If rejected, they were given the double of the wealth they had brought, but the auditors raised to him a tomb, as if they were dead, the disciples being generally called auditors. Should these later happen to meet the rejected candidate, they would treat him as a stronger, declaring that he whom they had by education modeled had died, inasmuch as the object of these disciplines had been to be turned out good and honest men. Those who were slow in the acquisition of knowledge were considered to be badly organized or, we may say, deficient, and sterile. If, however, after Pythagoras had studied them physiognomically, their gait, motions and state of health, he conceived good hopes of them; and if, after the five years’ silence, and the emotions and initiations from so many disciplines together with the ablutions of the soul, and so many and so great purifications produced by such various theorems, through which sagacity and sanctity is ingrained into the soul, if after all this even, someone was found to be still sluggish and

dull, they would raise to such a candidate within the school a pillar or monument, such as was said to have been done to Perialus the Thurian, and Cylon the prince of the Sybarites, who were rejected, they expelled him from the auditorium, loading him down with silver and gold. This wealth had by them been deposited in common, in the care of certain custodians, aptly called Economics. Should any of the Pythagoreans later meet with the reject, they did not recognize him whom they accounted dead.
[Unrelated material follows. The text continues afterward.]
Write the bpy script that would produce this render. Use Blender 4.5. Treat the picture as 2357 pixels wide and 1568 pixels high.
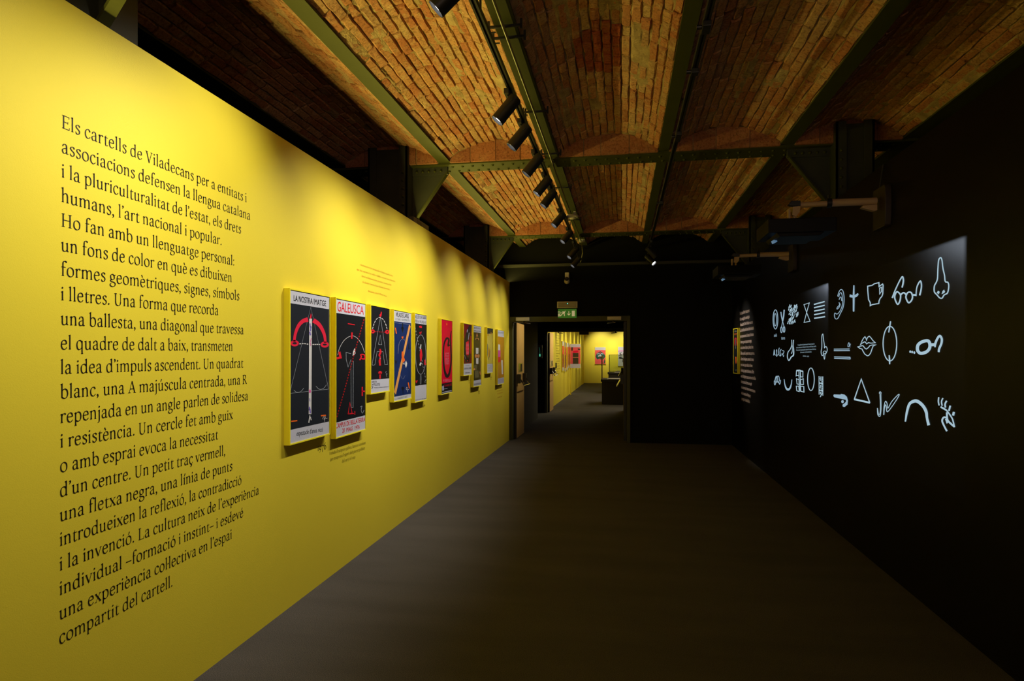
import bpy, bmesh, math, random
from mathutils import Vector, Matrix

for _o in list(bpy.data.objects):
    bpy.data.objects.remove(_o, do_unlink=True)
SC = bpy.context.scene
COL = SC.collection
R = math.radians

# ------------------------------------------------------------------ camera
F_PX, PPX, PPY, CAM_H = 1480.0, 1178.5, 815.0, 1.5
YAW = math.atan(254.0 / F_PX)
CA, SA = math.cos(YAW), math.sin(YAW)
cd = bpy.data.cameras.new('camera')
cd.sensor_fit = 'HORIZONTAL'
cd.sensor_width = 36.0
cd.lens = F_PX / 2357.0 * 36.0
cd.shift_y = (PPY - 784.0) / 2357.0
cd.clip_start = 0.05
cd.clip_end = 200
cam = bpy.data.objects.new('camera', cd)
COL.objects.link(cam)
cam.location = (0, 0, CAM_H)
cam.rotation_euler = (R(90), 0, YAW)
SC.camera = cam

# ------------------------------------------------------------------ world, exposure
w = bpy.data.worlds.new('world')
SC.world = w
w.use_nodes = True
w.node_tree.nodes['Background'].inputs[0].default_value = (0.9, 0.75, 0.6, 1)
w.node_tree.nodes['Background'].inputs[1].default_value = 0.0004
vs = SC.view_settings
vs.view_transform = 'Standard'
vs.look = 'None'
vs.exposure = 0.0
vs.gamma = 1.0
vs.use_curve_mapping = False
SC.cycles.max_bounces = 8
SC.cycles.diffuse_bounces = 5
SC.cycles.glossy_bounces = 3
SC.cycles.sample_clamp_indirect = 6.0
SC.cycles.caustics_reflective = False
SC.cycles.caustics_refractive = False

# powers of the room's lamps and the added fill strip (W)
P_TEXT, P_POSTER, P_FAR, P_RIGHT, P_FILL_STRIP = 92.0, 94.0, 130.0, 150.0, 112.0
LAMP_COL = (1.0, 0.95, 0.86)


def add_area(name, loc, target, sx, sy, power, col):
    d = bpy.data.lights.new(name, 'AREA')
    d.shape = 'RECTANGLE'
    d.size, d.size_y = sx, sy
    d.energy = power
    d.color = col
    o = bpy.data.objects.new(name, d)
    COL.objects.link(o)
    o.location = loc
    o.rotation_euler = (Vector(target) - Vector(loc)).to_track_quat('-Z', 'Y').to_euler()
    return o


add_area('added_back_fill', (1.2, -4.3, 2.3), (-0.8, 3.0, 3.6), 1.6, 0.5, 42.0, (1.0, 0.70, 0.56))  # added unseen fill behind the camera, lifts the vaults

# ------------------------------------------------------------------ geometry constants (metres)
XL, XR = -1.94, 1.78          # faces of the two exhibition walls
ZWL, ZWR = 2.75, 2.81         # their heights
YEND = 11.05                  # black end wall
ZB = 3.37                     # underside of the lengthwise beams
BEAMS = [(-2.85, -2.73), (-1.771, -1.655), (-0.719, -0.592), (0.328, 0.421), (1.393, 1.509), (2.40, 2.52)]
CROSS = [2.20, 6.07, 9.94]
FACE = XL + 0.036             # plane of the poster prints


# photo pixel -> point on a wall plane x = X
def on_wall(u, v, X):
    t = (u - PPX) / F_PX
    Y = X * (CA + t * SA) / (t * CA - SA)
    dep = -X * SA + Y * CA
    return (X, Y, CAM_H + (PPY - v) * dep / F_PX)


# ------------------------------------------------------------------ materials
MATS = {}


def nodes_of(m):
    return m.node_tree.nodes, m.node_tree.links


def mat(name, col, rough=0.6, metal=0.0, emit=None, estr=0.0, spec=0.5, bump=None, var=None):
    """bump=(scale, strength, distance); var=(scale, second colour, amount)"""
    if name in MATS:
        return MATS[name]
    m = bpy.data.materials.new(name)
    m.use_nodes = True
    N, L = nodes_of(m)
    p = N['Principled BSDF']
    p.inputs['Base Color'].default_value = (*col, 1)
    p.inputs['Roughness'].default_value = rough
    p.inputs['Metallic'].default_value = metal
    p.inputs['Specular IOR Level'].default_value = spec
    if emit:
        p.inputs['Emission Color'].default_value = (*emit, 1)
        p.inputs['Emission Strength'].default_value = estr
    tc = None
    if bump or var:
        tc = N.new('ShaderNodeTexCoord')
    if var:
        nz = N.new('ShaderNodeTexNoise')
        nz.inputs['Scale'].default_value = var[0]
        nz.inputs['Detail'].default_value = 6
        rp = N.new('ShaderNodeValToRGB')
        rp.color_ramp.elements[0].position = 0.5 - 0.5 * var[2]
        rp.color_ramp.elements[1].position = 0.5 + 0.5 * var[2]
        rp.color_ramp.elements[0].color = (*col, 1)
        rp.color_ramp.elements[1].color = (*var[1], 1)
        L.new(tc.outputs['Object'], nz.inputs['Vector'])
        L.new(nz.outputs['Fac'], rp.inputs['Fac'])
        L.new(rp.outputs['Color'], p.inputs['Base Color'])
    if bump:
        n2 = N.new('ShaderNodeTexNoise')
        n2.inputs['Scale'].default_value = bump[0]
        n2.inputs['Detail'].default_value = 4
        bp = N.new('ShaderNodeBump')
        bp.inputs['Strength'].default_value = bump[1]
        bp.inputs['Distance'].default_value = bump[2]
        L.new(tc.outputs['Object'], n2.inputs['Vector'])
        L.new(n2.outputs['Fac'], bp.inputs['Height'])
        L.new(bp.outputs['Normal'], p.inputs['Normal'])
    MATS[name] = m
    return m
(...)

~Generally, however, it should be known, that Pythagoras discovered many paths of erudition, but that he communicated to each only that part of wisdom which was appropriate to the recipient’s nature and power, of which the following is an appropriate striking illustration. When Abaris the Scythian came from the Hyperboreans, he was already of an advanced age, and unskilled and uninitiated in the Greek learning. Pythagoras did not compel him to wade through introductory theorems, the period of silence, and long auscultation, not to mention other trials, but considered him to be fit for an immediate listener to his doctrines, and instructed him in the shortest way, in his treatise on Nature, and one on the god this Hyperborean Abaris was elderly, and most wise in sacred concerns, being a priest of the Apollo there worshipped. At that time he was returning from Greece to his country, in order to consecrate the gold which he had collected to the god in his temple among the Hyperboreans. As therefore he was passing through Italy, he saw Pythagoras, and identified him as the god of whom he was the priest.


~When Pythagoras tested a novice, he considered the latter’s ability to hold his counsel, “echemuthein” being his technical term for this. Namely, whether they could reserve and preserve what they had heard and learned. Next, he examined their modesty, for he was much more anxious that they should be silent, than that they should speak. Further, he tested every other quality, for instance, whether they were astonished by the energies of any immoderate desire or passion. His examination of their affectability by desire or anger, their contentiousness or ambition, their inclination to friendship or discord, was by no means superficial. If then after an accurate survey these novices were approved as of worthy manners, he then directed his attention to their facility in learning, and their memory. He examined their ability to follow what was said, with rapidity and perspicuity and then, whether they were impelled to the disciplines taught them by temperance and love. For he laid stress on natural gentleness. This he called culture. Ferocity he considered hostile to such a kind of education. For savage manners are attended by impudence, shamelessness, intemperance, sloth, stupidity, licentiousness, disgrace, and the like, while their opposite attend mildness and gentleness. These things then he considered in making trial of those that came to him, and in these the Learners were exercised. Those that were adapted to receive the goods of the wisdom he possessed he admitted to discipleship endeavoring to elevate them to scientific knowledge but if he perceived that any novice was unadapted to them, he expelled him as a stranger and a barbarian.